Annie Iwashi wrote for such a recipe: "I have been searching for a recipe for a lemon-flavored pound cake that has been tested and found to be delicious!"
About three years ago I repurposed a lemon pound cake recipe to come up with a lilikoi cake that remains one of the best things ever to come out of my oven. I tried to find the original recipe for Iwashi, to no avail, so I backward-engineered the lilikoi recipe, tweaked it a little and baked it up.
Here it is. It’s better for the lesser amounts of sugar and flour. More tang, less density. Worth breaking the rules.
LEMON POUND CAKE
» 1 cup (2 sticks) butter, softened
» 1 cup sugar
» 4 large eggs
» 1-1/2 cups flour
» 1 teaspoon baking powder
» 1/2 teaspoon salt
» 1/4 cup fresh lemon juice (from 2 to 4 lemons, depending on how juicy they are)
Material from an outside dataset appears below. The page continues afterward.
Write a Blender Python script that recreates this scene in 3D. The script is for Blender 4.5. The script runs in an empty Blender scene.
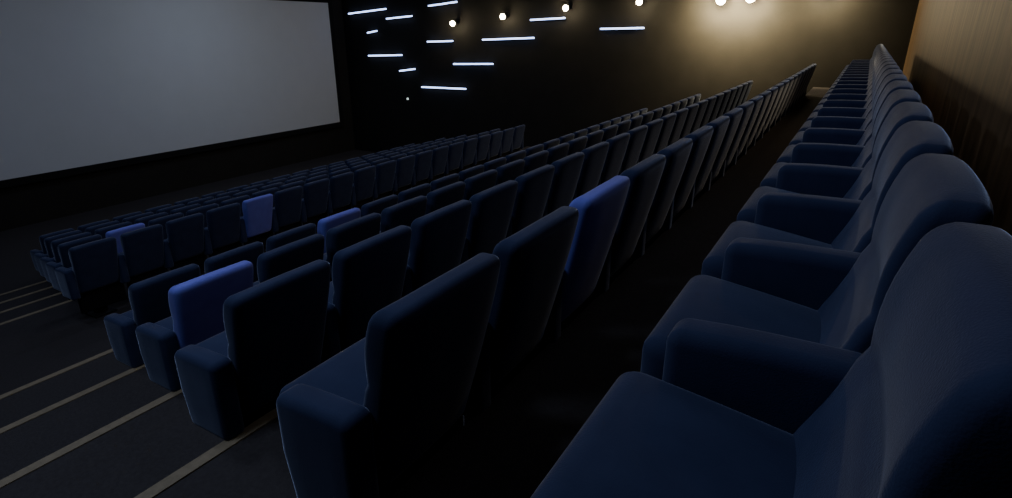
import bpy, bmesh, math, random
from mathutils import Vector, Matrix
random.seed(4)
ZO=3.86            # front floor is z=0, camera height is 3.86 above it
D=14.4; WB=0.67; S=14.5; YL=-2.2; CZ=ZO+2.3
scn=bpy.context.scene

# ---------- materials ----------
def mat(name,c1,c2=None,rough=.8,scale=40,bump=.1,sheen=0,spec=.3,bscale=None,emit=None,estr=0,metal=0):
    m=bpy.data.materials.new(name); m.use_nodes=True
    nt=m.node_tree; b=nt.nodes['Principled BSDF']
    b.inputs['Roughness'].default_value=rough
    b.inputs['Specular IOR Level'].default_value=spec
    b.inputs['Metallic'].default_value=metal
    if sheen:
        b.inputs['Sheen Weight'].default_value=sheen
        b.inputs['Sheen Roughness'].default_value=.28
        b.inputs['Sheen Tint'].default_value=(.65,.75,1,1)
    tc=nt.nodes.new('ShaderNodeTexCoord')
    n=nt.nodes.new('ShaderNodeTexNoise'); n.inputs['Scale'].default_value=scale; n.inputs['Detail'].default_value=4
    nt.links.new(tc.outputs['Object'],n.inputs['Vector'])
    r=nt.nodes.new('ShaderNodeValToRGB')
    r.color_ramp.elements[0].position=.3; r.color_ramp.elements[1].position=.7
    r.color_ramp.elements[0].color=(*c1,1); r.color_ramp.elements[1].color=(*(c2 or c1),1)
    nt.links.new(n.outputs['Fac'],r.inputs['Fac']); nt.links.new(r.outputs['Color'],b.inputs['Base Color'])
    if bump:
        n2=nt.nodes.new('ShaderNodeTexNoise'); n2.inputs['Scale'].default_value=bscale or scale*6
        nt.links.new(tc.outputs['Object'],n2.inputs['Vector'])
        bp=nt.nodes.new('ShaderNodeBump'); bp.inputs['Strength'].default_value=bump; bp.inputs['Distance'].default_value=.01
        nt.links.new(n2.outputs['Fac'],bp.inputs['Height']); nt.links.new(bp.outputs['Normal'],b.inputs['Normal'])
    if emit:
        b.inputs['Emission Color'].default_value=(*emit,1); b.inputs['Emission Strength'].default_value=estr
    return m
M_fab=mat('blue_velvet',(.032,.042,.090),(.041,.053,.110),.9,10,.10,1.0,.1,bscale=300)
M_fab_lit=mat('blue_velvet_lit',(.19,.20,.68),(.22,.24,.76),.9,10,.10,1.0,.1,bscale=300)  # same velvet with bluish light painted into its colour
M_dark=mat('seat_frame_black',(.006,.006,.008),None,.6,20,0)
M_floor=mat('carpet',(.042,.038,.039),(.054,.050,.051),.95,60,.3,0,.1,bscale=220)
M_riser=mat('riser',(.016,.016,.016),(.022,.022,.022),.9,9,.2,0,.1)
M_nose=mat('nosing',(.20,.165,.105),(.27,.22,.14),.7,30,.1)
M_blk=mat('black_wall',(.013,.012,.010),(.017,.0155,.0135),.85,3,.1)
M_ceil=mat('ceiling_black',(.015,.015,.015),None,.9,5,0)
M_mask=mat('black_masking_cloth',(.006,.006,.006),None,.9,5,0)
M_scr=mat('screen_fabric',(.60,.63,.67),(.62,.65,.69),.8,2,0)
M_tube=mat('led_white',(.8,.8,.9),None,.5,5,0,emit=(.42,.56,1),estr=5.0)
M_lens=mat('lamp_lens',(.9,.8,.6),None,.5,5,0,emit=(1,.84,.55),estr=80)
M_metal=mat('lamp_metal',(.03,.03,.03),None,.4,5,0,metal=.6)
M_sign=mat('exit_lens',(.8,.9,.9),None,.5,5,0,emit=(.8,1,.95),estr=1)
M_wood=bpy.data.materials.new('brown_panelling'); M_wood.use_nodes=True
nt=M_wood.node_tree; b=nt.nodes['Principled BSDF']; b.inputs['Roughness'].default_value=.6
tc=nt.nodes.new('ShaderNodeTexCoord'); mp=nt.nodes.new('ShaderNodeMapping'); mp.inputs['Scale'].default_value=(4,4,.35)
n=nt.nodes.new('ShaderNodeTexNoise'); n.inputs['Scale'].default_value=3; n.inputs['Detail'].default_value=6
r=nt.nodes.new('ShaderNodeValToRGB'); r.color_ramp.elements[0].position=.35; r.color_ramp.elements[1].position=.65
r.color_ramp.elements[0].color=(.11,.063,.025,1); r.color_ramp.elements[1].color=(.20,.12,.052,1)
nt.links.new(tc.outputs['Object'],mp.inputs['Vector']); nt.links.new(mp.outputs['Vector'],n.inputs['Vector'])
nt.links.new(n.outputs['Fac'],r.inputs['Fac']); nt.links.new(r.outputs['Color'],b.inputs['Base Color'])

# ---------- mesh helpers ----------
T3=[0,.268,.577,1.0]
def axis_pts(h,r,n):
    a=[-(h-r)-r*t for t in reversed(T3)]
    mid=[-(h-r)+2*(h-r)*i/n for i in range(1,n)]
    c=[(h-r)+r*t for t in T3]
    return a+mid+c
def rbox(bm,cen,size,r,n=(2,2,2),fn=None,mi=0):
    h=[s/2 for s in size]
    rs=r if isinstance(r,(tuple,list)) else (r,r,r)
    rr=[min(rs[i],h[i]*.98) for i in range(3)]
    ax=[axis_pts(h[i],rr[i],n[i]) for i in range(3)]
    cache={}
    def V(i,j,k):
        key=(i,j,k)
        if key in cache: return cache[key]
        p=[ax[0][i],ax[1][j],ax[2][k]]
        q=[max(-(h[a]-rr[a]),min(h[a]-rr[a],p[a])) for a in range(3)]
        d=Vector([(p[a]-q[a])/rr[a] for a in range(3)])
        if d.length>1e-9:
            m=max(abs(t) for t in d); d=d.normalized()*m if m<1 else d.normalized()
        w=Vector([q[a]+d[a]*rr[a] for a in range(3)])
        if fn: w=fn(w,h)
        v=bm.verts.new(w+Vector(cen)); cache[key]=v; return v
    N=[len(a)-1 for a in ax]
    def quad(a,b_,c,d):
        try:
            f=bm.faces.new((a,b_,c,d)); f.smooth=True; f.material_index=mi
        except ValueError: pass
    for k,flip in ((0,1),(N[2],0)):
        for i in range(N[0]):
            for j in range(N[1]):
                q=[V(i,j,k),V(i+1,j,k),V(i+1,j+1,k),V(i,j+1,k)]
                quad(*(q[::-1] if flip else q))
    for j,flip in ((0,0),(N[1],1)):
        for i in range(N[0]):
            for k in range(N[2]):
                q=[V(i,j,k),V(i+1,j,k),V(i+1,j,k+1),V(i,j,k+1)]
                quad(*(q[::-1] if flip else q))
    for i,flip in ((0,1),(N[0],0)):
        for j in range(N[1]):
            for k in range(N[2]):
                q=[V(i,j,k),V(i,j+1,k),V(i,j+1,k+1),V(i,j,k+1)]
                quad(*(q[::-1] if flip else q))
def addobj(name,bm,mats,loc=(0,0,0)):
    me=bpy.data.meshes.new(name); bm.to_mesh(me); bm.free()
    for m in mats: me.materials.append(m)
    o=bpy.data.objects.new(name,me); o.location=loc; scn.collection.objects.link(o); return o
def bmbox(bm,x0,x1,y0,y1,z0,z1,mi=0):
    g=bmesh.ops.create_cube(bm,size=1)
    for v in g['verts']: v.co=Vector((x0+(v.co.x+.5)*(x1-x0),y0+(v.co.y+.5)*(y1-y0),z0+(v.co.z+.5)*(z1-z0)))
    for f in {f for v in g['verts'] for f in v.link_faces}: f.material_index=mi
def box(name,x0,x1,y0,y1,z0,z1,m):
    bm=bmesh.new(); bmbox(bm,-(x1-x0)/2,(x1-x0)/2,-(y1-y0)/2,(y1-y0)/2,-(z1-z0)/2,(z1-z0)/2)
    return addobj(name,bm,[m],((x0+x1)/2,(y0+y1)/2,(z0+z1)/2))

# ---------- cinema seat (faces -X, local origin at floor, rear top edge at x=0) ----------
P=.53; H=.92
def cl(v): return max(0.0,min(1.0,v))
def arm(bm,yc,front):
    def fa(w,h):
        x,y,z=w
        t=cl((x+h[0])/(2*h[0]))
        if z>0: z-= .012*(1-t)**3 
        x+= .03*max(0,-z/h[2])*(1-t)
        return Vector((x,y,z))
    rbox(bm,((front-.105)/2,yc,.49),(-.105-front,.092,.35),(.03,.026,.03),(4,1,4),fa)
def seat_mesh(last,front):
    bm=bmesh.new()
    def fb(w,h):
        x,y,z=w
        s=cl((z+h[2])/(2*h[2])); u=y/h[1]
        y*= .90+.10*min(1,s*1.15)
        lean=-.135*(1-s)**1.15
        dx=0
        if x<0:
            head=max(0,(s-.68)/.32)
            dx-=.012*math.sin(min(1,head)*math.pi)
            dx-=.022*math.exp(-((s-.28)/.16)**2)
            dx-=.024*abs(u)**3*(1-.4*s)
            dx+=.010*math.exp(-((s-.66)/.02)**2)
        else:
            dx-=.012*abs(u)**4
        z+= .008*(1-u*u)*s
        return Vector((x+dx+lean,y,z))
    rbox(bm,(-.042,.265,.635),(.082,.464,.57),(.028,.034,.034),(1,8,18),fb,2)
    def fc(w,h):
        x,y,z=w
        t=cl((x+h[0])/(2*h[0])); u=y/h[1]
        z+= .05*(1-t)
        if z>0: z+= .014*(1-u*u)*math.sin(math.pi*t)
        return Vector((x,y,z))
    rbox(bm,(-.315,.265,.455),(.37,.435,.15),(.05,.035,.04),(6,6,2),fc)
    arm(bm,0,front)
    if last: arm(bm,P,front)
    rbox(bm,(-.30,.265,.375),(.28,.38,.05),.015,(1,1,1),None,1)
    rbox(bm,(-.30,.265,.185),(.09,.12,.36),.012,(1,1,1),None,1)
    rbox(bm,(-.32,.265,.012),(.28,.24,.024),.008,(1,1,1),None,1)
    rbox(bm,(-.205,.28,.27),(.025,.49,.34),.008,(1,1,1),None,1)   # added dark panel hiding lit floor, stands in for under-seat shade
    return bm
meshes={}
def get_mesh(last,blue_lit,front):
    k=(last,blue_lit,front)
    if k not in meshes:
        bm=seat_mesh(last,front); me=bpy.data.meshes.new('cinema_seat_mesh'); bm.to_mesh(me); bm.free()
        me.materials.append(M_fab); me.materials.append(M_dark); me.materials.append(M_fab_lit if blue_lit else M_fab); meshes[k]=me
    return meshes[k]
rows=[ # X, top z rel. camera, y start, n, pitch
 (.21,-.232,.45,23,.515),(-.75,-.58,.785,22,P),(-1.75,-.90,1.06,21,P),(-2.75,-1.22,1.38,21,P),(-3.75,-1.54,1.64,20,P),
 (-6.88,-2.18,2.53,19,P),(-7.73,-2.37,2.75,19,P),(-8.58,-2.56,2.99,18,P),(-9.43,-2.75,3.22,18,P),(-10.28,-2.94,3.46,17,P)]
blue_lit={(1,2),(3,0),(4,3),(5,4),(6,1)}  # seats whose backs get the painted-light velvet
for ri,(X,tz,y0,n,pt) in enumerate(rows):
    for i in range(n):
        o=bpy.data.objects.new('cinema_seat',get_mesh(i==n-1,(ri,i) in blue_lit,-.43 if ri==0 else -.37))
        o.location=(X,y0+i*pt,ZO+tz-H); o.scale=(1,pt/P,1); scn.collection.objects.link(o)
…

Heat oven to 350 degrees. Grease a 9-by-5-inch loaf pan.
Cream butter and sugar until fluffy. Beat in eggs 1 at a time.
In another bowl, combine flour, baking powder and salt. Beat dry mixture gradually into creamed mixture. Beat in lemon juice.
Pour into prepared pan. Bake about 60 minutes, until a pick inserted into the center comes out clean.
Nutritional information unavailable.